Estoy leyendo un libro de cuentos que me aburre de una manera intensa, angustiante, y no puedo soltarlo, decidir tal como haría con cualquier libro que me provoca tedio, “ya no lo seguiré leyendo” y esconderlo en el rincón de alguna repisa, detrás de algún mueble remoto en la sala, fingir que no sé dónde lo puse y pasar a otro tema, olvidar mi derrota, no echármela en cara, pues el autor goza de enorme prestigio, es de culto, lo cual resulta aún peor, pues eso lo coloca en uno de los nichos más privilegiados de la literatura: el de los escritores dispuestos a sacrificar la mera legibilidad por un estilo que complica su relación con los lectores. Confían, supongo, en que en un futuro más civilizado ese estilo coincidirá con las expectativas y capacidades de un público nuevo, de punta, y dejará de interpretarse como un artificio, una serie de muletillas o trucos, una limitación, una forma de soberbia: se entenderán las obsesiones, las repeticiones, las incongruencias de tiempo y de lugar, las cadenas metafóricas, la retahíla de frases brillantes, demasiado breves, largas o discontinuas; características que llegan a emocionarme en la poesía, quizás en los ensayos, pero me son trabajosas, casi inadmisibles en la narrativa.
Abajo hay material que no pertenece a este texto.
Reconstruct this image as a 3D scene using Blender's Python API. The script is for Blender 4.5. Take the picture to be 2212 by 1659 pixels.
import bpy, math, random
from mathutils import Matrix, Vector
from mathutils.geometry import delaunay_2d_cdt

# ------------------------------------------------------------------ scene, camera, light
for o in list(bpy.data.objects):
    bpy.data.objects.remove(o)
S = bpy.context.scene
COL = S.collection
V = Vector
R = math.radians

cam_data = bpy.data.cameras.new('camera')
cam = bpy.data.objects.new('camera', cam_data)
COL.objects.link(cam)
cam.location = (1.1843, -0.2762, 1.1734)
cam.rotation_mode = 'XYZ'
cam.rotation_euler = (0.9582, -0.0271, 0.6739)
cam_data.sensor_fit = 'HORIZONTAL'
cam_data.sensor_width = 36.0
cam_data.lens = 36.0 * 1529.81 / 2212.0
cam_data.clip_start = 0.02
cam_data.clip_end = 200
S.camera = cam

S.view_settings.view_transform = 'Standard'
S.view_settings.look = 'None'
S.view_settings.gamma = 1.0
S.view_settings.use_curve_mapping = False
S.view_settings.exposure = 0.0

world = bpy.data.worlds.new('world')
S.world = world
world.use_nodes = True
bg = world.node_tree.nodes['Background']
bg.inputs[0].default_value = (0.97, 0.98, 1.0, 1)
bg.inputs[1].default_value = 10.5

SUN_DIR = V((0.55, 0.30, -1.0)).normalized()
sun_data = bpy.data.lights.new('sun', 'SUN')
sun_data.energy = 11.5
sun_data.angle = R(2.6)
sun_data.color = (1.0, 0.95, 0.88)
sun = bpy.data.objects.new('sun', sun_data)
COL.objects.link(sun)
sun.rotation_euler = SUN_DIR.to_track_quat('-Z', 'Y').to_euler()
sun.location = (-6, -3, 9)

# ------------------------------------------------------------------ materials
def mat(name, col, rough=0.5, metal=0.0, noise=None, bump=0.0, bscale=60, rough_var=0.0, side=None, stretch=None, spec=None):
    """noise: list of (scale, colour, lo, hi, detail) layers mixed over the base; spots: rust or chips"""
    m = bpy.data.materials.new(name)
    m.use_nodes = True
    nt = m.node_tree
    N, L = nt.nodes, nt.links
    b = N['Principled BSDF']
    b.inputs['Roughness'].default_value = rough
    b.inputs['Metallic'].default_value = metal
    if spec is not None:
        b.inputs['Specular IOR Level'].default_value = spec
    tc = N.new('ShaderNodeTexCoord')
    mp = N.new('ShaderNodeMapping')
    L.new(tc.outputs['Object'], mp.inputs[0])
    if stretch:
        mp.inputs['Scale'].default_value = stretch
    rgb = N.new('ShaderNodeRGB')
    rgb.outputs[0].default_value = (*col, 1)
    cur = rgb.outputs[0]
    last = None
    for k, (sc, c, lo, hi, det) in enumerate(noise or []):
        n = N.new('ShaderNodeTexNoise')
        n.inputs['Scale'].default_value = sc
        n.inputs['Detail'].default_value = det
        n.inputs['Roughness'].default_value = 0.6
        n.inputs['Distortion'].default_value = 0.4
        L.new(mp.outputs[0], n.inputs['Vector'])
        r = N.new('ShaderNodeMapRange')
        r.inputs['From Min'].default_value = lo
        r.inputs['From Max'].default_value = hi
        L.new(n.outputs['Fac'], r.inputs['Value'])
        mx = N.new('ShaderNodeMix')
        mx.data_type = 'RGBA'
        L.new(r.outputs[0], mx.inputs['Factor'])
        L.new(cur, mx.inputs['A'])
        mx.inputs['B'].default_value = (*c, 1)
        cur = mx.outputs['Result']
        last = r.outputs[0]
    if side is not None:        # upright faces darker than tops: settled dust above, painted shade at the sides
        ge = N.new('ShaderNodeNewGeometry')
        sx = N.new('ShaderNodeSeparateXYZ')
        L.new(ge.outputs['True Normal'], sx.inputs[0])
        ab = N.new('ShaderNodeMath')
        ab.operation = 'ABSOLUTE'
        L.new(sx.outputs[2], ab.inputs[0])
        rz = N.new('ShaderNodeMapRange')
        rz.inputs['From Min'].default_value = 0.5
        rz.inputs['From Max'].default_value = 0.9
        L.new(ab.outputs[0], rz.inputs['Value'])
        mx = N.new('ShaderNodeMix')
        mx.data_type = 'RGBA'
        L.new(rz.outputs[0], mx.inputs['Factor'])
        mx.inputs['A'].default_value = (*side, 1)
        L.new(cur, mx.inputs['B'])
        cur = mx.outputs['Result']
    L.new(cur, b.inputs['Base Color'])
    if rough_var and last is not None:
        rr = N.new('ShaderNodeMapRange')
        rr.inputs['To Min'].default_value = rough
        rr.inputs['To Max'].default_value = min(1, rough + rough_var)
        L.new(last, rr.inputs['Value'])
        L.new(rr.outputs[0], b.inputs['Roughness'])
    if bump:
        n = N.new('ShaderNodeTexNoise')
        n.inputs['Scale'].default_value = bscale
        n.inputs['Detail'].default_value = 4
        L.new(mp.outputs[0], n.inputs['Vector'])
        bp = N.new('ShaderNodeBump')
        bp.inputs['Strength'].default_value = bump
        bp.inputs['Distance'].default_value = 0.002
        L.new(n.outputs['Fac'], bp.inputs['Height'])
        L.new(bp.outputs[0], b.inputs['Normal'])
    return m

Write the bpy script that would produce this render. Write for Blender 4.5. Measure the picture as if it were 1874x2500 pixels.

Debo aclarar que aburrimiento no es la palabra precisa, sino distracción concentrada: me fijo en cada detalle de las tramas como si fueran pistas que me permitirán salirme de las historias lo más pronto posible: sus espacios cerrados, prisiones, cuartos sin puertas o ventanas, si bien no literalmente. Por ejemplo, en uno de los cuentos, un personaje sin nombre se dedica a observar “las cosas que ocurren en el cielo” y durante días y noches se recuesta en una cobija en un lote cerca de su casa. El objetivo es anotar en un cuaderno los fenómenos celestiales más frecuentes. No explica la razón y nunca sucede nada. Menciona que, en algún momento, pondrá en orden sus listas y establecerá una lista de las listas. En otro cuento hay cuatro personajes en la calle: un cerrajero, Sergio, una administradora de bienes raíces, Carmen, una portera, Adriana, y una inquilina, Julia. Todos se mienten entre sí en torno a tres hechos: la reja rota, la bicicleta robada y el gato muerto que se presentan al inicio en negritas y con mayúsculas. Las mentiras crean un laberinto. “La verdad está adentro”, nos avisa el narrador omnisciente. “Descúbrala usted…” La lectura se termina pareciendo a una tarea difícil, un rompecabezas de pedazos inconexos.
La prosa del autor es impecable: compleja, aunque con un ritmo acorde siempre con lo que va contando. ¿Será eso lo que me tiene enganchada? ¿Que no quiero alejarme de la atmósfera visual y sonora de ese lenguaje porque el mundo del mío es pobre en comparación? Pienso en una plática reciente en la que un amigo escritor muy renombrado dijo que ya estaba harto de “la tiranía de las páginas perfectas” que produce cautela, miedo y al cabo esterilidad. “Salga como salga, avancemos”. ¿Hacia dónde?